THE GHOST PLATFORM
WHAT'S INSIDE?
The Ghost Platform captures a wide range of motion data with its powerful components, including an EspressIf ESP32-S3 Microcontroller that manages power and data flow. It features a BNO055 Motion sensor and a PA101D GPS for precise location and speed tracking. The user-friendly menu on the SSD1306 OLED screen operates with just two buttons - ENTER and NEXT. Additionally, an integrated SD card reader enables the ESP32-S3 to save data to a text file for easy computer transfer.
ESP32-S3
Microprocessor
BNO055
9-Axis Motion Sensor
PA101D
GPS
SSD1306
OLED Screen
3D Printed Enclosure
All components are tightly fastened into a 3" by 1 1/2" 3D printed enclosure.
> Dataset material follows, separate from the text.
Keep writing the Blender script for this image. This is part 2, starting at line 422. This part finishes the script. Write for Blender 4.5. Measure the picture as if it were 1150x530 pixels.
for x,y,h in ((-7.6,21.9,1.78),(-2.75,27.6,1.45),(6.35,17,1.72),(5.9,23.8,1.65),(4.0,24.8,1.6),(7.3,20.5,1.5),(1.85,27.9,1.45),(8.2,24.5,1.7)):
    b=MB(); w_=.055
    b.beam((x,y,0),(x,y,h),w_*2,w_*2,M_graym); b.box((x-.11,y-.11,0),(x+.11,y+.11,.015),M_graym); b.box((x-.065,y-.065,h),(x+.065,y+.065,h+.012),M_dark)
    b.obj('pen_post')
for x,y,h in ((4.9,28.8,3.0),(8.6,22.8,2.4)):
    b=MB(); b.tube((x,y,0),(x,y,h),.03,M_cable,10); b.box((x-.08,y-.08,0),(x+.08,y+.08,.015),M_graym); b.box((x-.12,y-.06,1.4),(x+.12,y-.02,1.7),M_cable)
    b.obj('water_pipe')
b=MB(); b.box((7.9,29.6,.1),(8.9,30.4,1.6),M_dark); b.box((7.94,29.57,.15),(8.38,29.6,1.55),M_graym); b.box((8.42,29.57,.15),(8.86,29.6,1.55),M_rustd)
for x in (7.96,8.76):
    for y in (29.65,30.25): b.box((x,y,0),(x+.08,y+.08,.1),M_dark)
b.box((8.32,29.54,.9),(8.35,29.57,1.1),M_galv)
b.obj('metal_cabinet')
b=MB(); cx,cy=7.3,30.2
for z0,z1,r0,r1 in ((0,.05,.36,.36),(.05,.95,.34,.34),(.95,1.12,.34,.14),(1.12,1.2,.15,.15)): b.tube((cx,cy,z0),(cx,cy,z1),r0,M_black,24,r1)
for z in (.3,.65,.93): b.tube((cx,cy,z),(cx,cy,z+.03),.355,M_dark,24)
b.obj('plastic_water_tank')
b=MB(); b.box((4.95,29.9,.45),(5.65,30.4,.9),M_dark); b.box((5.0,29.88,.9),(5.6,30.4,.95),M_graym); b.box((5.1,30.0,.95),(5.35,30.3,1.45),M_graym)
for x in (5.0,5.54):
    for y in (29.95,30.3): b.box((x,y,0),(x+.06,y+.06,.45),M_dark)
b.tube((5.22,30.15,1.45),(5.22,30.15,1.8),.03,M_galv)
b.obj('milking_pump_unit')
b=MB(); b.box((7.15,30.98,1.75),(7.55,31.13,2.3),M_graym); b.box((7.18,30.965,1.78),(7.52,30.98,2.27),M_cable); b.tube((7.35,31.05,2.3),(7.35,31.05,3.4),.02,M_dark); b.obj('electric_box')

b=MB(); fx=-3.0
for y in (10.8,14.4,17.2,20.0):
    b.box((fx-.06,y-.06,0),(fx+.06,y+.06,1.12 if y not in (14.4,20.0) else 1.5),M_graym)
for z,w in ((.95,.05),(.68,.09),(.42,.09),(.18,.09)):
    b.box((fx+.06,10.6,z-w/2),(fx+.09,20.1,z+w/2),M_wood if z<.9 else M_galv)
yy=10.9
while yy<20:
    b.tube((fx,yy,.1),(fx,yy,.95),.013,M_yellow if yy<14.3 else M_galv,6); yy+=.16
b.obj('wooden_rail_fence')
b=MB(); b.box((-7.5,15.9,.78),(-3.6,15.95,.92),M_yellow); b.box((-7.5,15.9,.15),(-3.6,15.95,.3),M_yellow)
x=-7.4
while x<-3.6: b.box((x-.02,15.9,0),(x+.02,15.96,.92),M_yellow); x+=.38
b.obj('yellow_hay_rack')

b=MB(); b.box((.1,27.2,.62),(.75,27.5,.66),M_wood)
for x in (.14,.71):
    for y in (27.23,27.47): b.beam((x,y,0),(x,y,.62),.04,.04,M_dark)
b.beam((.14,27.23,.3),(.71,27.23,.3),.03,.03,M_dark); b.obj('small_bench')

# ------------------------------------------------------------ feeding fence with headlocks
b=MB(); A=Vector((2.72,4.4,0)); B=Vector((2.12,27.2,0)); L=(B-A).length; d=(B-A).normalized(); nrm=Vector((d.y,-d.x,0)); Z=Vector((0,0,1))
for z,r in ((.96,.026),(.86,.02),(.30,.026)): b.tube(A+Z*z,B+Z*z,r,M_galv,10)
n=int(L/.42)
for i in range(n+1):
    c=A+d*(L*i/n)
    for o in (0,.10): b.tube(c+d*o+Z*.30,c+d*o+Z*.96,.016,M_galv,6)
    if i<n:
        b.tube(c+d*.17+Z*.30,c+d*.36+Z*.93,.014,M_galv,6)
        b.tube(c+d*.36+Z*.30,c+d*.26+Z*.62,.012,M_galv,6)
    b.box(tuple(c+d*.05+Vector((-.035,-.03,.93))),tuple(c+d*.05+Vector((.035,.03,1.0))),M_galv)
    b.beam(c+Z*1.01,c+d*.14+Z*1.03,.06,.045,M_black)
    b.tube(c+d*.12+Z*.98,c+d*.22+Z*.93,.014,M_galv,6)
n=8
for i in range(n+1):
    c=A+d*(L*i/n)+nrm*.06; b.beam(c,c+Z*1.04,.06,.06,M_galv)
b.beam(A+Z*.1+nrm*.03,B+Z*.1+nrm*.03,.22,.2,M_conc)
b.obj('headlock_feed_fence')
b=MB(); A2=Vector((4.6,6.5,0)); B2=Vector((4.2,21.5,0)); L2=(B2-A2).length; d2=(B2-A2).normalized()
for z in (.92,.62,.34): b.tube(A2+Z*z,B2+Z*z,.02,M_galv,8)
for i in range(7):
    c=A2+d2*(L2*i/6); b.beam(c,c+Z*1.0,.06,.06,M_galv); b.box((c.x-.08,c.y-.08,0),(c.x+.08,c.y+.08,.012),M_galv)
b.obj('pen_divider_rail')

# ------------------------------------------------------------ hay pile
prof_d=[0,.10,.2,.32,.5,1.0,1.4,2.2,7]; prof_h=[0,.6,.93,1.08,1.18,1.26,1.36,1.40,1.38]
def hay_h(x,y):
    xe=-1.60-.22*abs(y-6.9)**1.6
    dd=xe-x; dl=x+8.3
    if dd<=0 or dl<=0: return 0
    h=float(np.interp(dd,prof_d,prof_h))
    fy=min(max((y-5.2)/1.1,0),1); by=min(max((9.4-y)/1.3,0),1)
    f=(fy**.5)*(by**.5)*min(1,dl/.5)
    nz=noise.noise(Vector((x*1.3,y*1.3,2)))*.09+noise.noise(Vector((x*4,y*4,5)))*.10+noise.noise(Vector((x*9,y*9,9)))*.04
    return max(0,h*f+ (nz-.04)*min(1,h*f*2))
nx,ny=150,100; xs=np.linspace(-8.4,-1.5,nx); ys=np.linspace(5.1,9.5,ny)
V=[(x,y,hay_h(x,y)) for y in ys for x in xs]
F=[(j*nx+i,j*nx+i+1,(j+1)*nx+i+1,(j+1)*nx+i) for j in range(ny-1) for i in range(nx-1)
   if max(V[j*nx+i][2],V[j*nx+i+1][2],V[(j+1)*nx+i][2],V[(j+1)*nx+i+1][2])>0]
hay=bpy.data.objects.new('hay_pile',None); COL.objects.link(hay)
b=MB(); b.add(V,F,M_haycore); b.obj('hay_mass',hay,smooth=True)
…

Each component is secured with through-hole fastners. A small window on the roof of the enclosure allows users to view the OLED screen during operation. Along the top perimeter of the enclosure are 4 tiedowns for zapstraps which can securly hold the enclosure in place on a vehicle for recording. The enclosure houses a single USB Type-C port that is protected by a water proof cover.
Simulator Chair
The Ghost Platform can be paired with a wide variety of sophisticated simulator chairs. For our demo, our simulator chair is equipped with five powerful actuators. These actuators provide high-definition, multi-directional movements, including pitch (up and down tilt), yaw (left and right turn), and allow for up to 45 degrees of rear traction loss, to accurately simulate real-world motion scenarios. This setup is ideal for detailed motion analysis and simulation (or just plain fun).
COMPONENT DIAGRAM
Our Component Diagram offers a detailed view of how each component within the system interacts and connects. Central to the Ghost Platform is the ESP32-S3, which controls all the onboard devices, effectively acting as the system's brain. In situations where direct power connection is unavailable, the platform remains operational through a single cell LiPo battery that supplies 3.7V, ensuring uninterrupted functionality. The final step in the process involves transmitting the collected data to a motion simulator, which is achieved through efficient SPI wiring, allowing for reliable and fast data transfer.